Intimate Images and Cyber-protection Act

  • What you can do:
    • Civil options where the court may:
      1. make an order prohibiting the person from distributing the intimate image;
      2. make an order prohibiting the person from contacting you or another person in the future;
      3. make an order requiring the person to take down or disable access to the intimate image;
      4. make an order referring the matter to dispute-resolution services;
      5. make an order requiring the person to provide you with any information in their possession that may help you identify a person who may have used various forms of electronic communication to distribute an intimate image without consent;
      6. award damages to you;
      7. make an order for the person to account for any profits he/she received;
      8. make any other order that the court determines is just and reasonable
  • Important things to know:
    • If you are under the age of 19, your parent or guardian may apply to the court instead of you.
    • If a person involved is under the age of 19, their name or any information that might identify who they are will not be published or broadcasted, even after they reach the age of majority, and they will instead be identified by a pseudonym.
    • If the applicant is an adult and makes the request to the court, their name or any information that might identify who they are will not be published or broadcasted and they will instead be identified by a pseudonym.
    • In your application, you have to identify the person who is distributing your intimate image by name.
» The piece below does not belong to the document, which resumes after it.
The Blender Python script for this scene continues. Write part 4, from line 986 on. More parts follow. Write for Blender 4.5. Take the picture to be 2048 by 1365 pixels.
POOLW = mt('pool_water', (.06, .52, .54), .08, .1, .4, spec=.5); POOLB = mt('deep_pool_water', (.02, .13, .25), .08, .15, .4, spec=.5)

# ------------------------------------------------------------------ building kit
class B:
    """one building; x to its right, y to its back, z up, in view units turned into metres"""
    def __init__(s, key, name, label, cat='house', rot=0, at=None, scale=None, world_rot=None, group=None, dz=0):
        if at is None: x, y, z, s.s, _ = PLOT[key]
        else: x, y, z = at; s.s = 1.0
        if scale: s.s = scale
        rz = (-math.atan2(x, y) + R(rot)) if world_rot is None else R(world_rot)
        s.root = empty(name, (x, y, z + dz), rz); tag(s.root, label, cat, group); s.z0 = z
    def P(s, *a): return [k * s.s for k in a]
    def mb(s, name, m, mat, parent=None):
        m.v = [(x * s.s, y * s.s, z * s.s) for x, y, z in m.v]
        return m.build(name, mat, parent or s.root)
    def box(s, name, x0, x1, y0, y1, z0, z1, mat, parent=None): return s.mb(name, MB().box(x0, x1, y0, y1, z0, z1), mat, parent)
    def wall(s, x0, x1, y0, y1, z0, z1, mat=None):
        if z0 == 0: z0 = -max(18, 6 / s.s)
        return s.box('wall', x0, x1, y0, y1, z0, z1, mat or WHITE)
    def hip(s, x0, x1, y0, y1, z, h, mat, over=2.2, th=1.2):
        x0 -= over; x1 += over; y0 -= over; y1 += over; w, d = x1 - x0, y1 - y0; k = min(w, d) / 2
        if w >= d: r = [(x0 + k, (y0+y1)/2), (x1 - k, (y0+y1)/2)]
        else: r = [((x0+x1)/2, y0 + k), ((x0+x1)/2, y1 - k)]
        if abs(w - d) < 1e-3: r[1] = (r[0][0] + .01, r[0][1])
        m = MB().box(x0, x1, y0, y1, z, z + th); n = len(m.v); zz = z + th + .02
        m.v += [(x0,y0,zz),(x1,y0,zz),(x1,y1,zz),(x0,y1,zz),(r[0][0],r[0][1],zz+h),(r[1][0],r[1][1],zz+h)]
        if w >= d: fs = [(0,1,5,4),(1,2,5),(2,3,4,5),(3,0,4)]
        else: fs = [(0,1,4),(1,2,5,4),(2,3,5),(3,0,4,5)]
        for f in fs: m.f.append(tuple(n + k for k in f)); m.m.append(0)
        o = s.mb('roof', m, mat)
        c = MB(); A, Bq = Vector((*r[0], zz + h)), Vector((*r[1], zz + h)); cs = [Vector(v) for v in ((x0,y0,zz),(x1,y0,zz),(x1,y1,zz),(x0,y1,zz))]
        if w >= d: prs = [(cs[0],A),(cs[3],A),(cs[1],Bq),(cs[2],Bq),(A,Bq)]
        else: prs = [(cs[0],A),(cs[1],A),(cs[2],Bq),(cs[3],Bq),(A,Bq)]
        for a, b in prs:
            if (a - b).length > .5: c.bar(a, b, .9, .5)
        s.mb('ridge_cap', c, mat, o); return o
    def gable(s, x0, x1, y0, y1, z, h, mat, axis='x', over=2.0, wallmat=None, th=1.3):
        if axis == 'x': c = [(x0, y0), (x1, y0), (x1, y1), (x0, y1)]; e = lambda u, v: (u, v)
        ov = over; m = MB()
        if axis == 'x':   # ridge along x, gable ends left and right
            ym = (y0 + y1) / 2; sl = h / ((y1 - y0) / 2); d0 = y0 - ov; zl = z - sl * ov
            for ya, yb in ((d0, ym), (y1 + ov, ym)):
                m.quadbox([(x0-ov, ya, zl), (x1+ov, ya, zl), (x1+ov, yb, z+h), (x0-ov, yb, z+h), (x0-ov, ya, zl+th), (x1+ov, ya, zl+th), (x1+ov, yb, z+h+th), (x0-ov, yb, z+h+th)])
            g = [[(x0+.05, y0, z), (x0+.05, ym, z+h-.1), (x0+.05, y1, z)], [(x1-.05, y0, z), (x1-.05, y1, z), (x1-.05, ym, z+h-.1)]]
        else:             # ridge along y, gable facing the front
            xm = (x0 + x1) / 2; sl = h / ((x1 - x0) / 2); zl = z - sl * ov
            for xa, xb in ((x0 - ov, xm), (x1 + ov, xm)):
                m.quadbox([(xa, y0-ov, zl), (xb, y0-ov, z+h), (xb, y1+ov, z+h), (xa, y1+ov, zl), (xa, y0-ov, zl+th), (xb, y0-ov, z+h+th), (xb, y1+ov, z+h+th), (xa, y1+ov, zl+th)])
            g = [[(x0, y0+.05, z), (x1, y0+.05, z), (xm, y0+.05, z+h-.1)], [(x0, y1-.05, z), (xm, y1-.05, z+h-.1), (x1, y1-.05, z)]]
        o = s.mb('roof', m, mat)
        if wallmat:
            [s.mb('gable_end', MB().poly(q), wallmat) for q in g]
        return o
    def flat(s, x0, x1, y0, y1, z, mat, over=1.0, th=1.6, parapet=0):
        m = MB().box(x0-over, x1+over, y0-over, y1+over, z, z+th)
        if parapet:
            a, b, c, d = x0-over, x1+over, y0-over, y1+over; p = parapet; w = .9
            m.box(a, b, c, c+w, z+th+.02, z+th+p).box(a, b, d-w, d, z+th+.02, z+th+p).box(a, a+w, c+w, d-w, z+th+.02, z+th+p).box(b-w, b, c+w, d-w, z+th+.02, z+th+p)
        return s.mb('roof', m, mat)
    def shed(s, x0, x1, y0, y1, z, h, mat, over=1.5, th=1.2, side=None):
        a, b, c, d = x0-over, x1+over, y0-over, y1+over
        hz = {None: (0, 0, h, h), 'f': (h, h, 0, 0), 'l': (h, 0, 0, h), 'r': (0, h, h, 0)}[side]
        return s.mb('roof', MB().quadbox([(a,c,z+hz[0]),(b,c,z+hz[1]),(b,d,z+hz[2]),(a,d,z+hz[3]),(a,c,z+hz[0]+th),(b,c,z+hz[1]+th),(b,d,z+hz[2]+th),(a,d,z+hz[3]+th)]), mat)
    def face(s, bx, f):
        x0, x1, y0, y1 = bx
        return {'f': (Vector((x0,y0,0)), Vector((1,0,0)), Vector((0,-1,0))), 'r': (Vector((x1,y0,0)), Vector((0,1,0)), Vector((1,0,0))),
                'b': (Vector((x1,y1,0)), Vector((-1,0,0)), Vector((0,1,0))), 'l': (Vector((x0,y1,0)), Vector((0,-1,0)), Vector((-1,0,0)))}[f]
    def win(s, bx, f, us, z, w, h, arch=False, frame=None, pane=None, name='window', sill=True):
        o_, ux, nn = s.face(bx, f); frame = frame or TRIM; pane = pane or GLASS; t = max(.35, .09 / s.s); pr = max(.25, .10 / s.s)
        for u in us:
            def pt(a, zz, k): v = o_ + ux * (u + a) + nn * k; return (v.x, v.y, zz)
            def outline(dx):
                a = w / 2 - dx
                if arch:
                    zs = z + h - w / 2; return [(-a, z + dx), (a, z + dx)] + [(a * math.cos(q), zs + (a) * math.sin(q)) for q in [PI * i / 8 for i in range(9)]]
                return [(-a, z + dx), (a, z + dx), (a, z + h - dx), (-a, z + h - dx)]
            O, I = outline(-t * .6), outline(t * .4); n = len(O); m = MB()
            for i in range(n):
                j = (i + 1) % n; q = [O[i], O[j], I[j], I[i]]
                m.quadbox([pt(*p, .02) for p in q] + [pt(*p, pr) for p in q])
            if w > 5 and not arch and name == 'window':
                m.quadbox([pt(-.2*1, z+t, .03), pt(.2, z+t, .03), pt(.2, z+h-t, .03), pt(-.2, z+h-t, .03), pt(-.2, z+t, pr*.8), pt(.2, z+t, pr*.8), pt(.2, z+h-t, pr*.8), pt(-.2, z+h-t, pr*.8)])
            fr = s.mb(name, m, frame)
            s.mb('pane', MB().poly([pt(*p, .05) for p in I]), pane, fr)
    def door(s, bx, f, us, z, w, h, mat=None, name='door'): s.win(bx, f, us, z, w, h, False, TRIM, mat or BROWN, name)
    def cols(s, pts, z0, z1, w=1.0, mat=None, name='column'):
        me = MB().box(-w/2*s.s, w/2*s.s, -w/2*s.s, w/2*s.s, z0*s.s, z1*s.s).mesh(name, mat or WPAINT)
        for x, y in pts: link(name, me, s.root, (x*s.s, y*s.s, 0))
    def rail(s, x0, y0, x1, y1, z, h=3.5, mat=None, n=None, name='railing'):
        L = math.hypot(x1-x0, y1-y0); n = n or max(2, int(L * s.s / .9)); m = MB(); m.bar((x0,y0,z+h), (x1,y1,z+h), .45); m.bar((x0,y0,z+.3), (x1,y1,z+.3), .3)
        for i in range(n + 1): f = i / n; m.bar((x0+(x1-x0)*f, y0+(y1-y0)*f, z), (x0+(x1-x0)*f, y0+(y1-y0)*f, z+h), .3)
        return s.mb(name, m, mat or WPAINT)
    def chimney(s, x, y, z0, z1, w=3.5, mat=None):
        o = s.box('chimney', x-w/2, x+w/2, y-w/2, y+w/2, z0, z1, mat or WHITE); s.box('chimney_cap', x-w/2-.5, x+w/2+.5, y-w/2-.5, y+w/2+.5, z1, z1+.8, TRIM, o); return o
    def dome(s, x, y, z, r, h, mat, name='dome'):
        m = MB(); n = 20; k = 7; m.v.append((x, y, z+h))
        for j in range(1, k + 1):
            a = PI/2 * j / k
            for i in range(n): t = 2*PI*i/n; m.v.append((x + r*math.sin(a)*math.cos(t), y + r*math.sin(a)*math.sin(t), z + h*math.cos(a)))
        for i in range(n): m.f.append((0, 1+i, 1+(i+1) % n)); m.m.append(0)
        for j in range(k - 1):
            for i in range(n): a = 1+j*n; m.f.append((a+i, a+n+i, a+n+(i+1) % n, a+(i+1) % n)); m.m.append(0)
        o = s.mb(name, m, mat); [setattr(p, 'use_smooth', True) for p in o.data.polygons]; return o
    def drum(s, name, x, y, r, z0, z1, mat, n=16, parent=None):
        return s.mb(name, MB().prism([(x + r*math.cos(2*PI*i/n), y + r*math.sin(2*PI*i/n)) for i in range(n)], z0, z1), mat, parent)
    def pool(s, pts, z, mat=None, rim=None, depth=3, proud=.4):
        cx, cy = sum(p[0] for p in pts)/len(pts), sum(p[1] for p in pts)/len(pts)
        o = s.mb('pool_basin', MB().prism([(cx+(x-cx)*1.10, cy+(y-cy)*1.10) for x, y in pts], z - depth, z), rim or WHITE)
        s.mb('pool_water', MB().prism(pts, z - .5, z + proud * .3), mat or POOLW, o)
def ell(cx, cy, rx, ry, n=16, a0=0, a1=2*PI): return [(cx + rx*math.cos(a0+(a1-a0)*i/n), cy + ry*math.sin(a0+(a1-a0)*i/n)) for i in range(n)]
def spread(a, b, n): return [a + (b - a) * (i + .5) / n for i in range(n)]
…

If you do not know their name, you can identify the Internet Protocol address (IP address), website, username or account, email address or other unique identifier used for distributing your intimate image.
    • A person who violates an order made by the court under this Act — other than an order for payment of damages or an order for accounting of profits — is guilty of an offence and is liable to a fine up to $5000 and/or imprisonment up to 6 months.
  • Who to contact for more information about this Act:

Saskatchewan

The Privacy Act — Privacy of Intimate Images

  • What you can do:
    • Civil options (Tort) where the court may:
      1. award damages to you;
      2. if the person has profited from distributing your intimate image without your consent, he/she can be made to account to you for any profits and the court may make an order in your favour with respect to recovering those profits from the person;
      3. issue an injunction based on what the court determines is appropriate;
      4. make any other order that the court determines is just and reasonable
  • Important things to know:
    • You do not need proof of damage to start an action under this Act.
    • Reverse onus — where an action is commenced, the court will as a starting point, presume that the image was distributed without consent, it is up to the defendant to establish that he/she had reasonable grounds to believe that he/she had ongoing consent for distribution of the intimate image.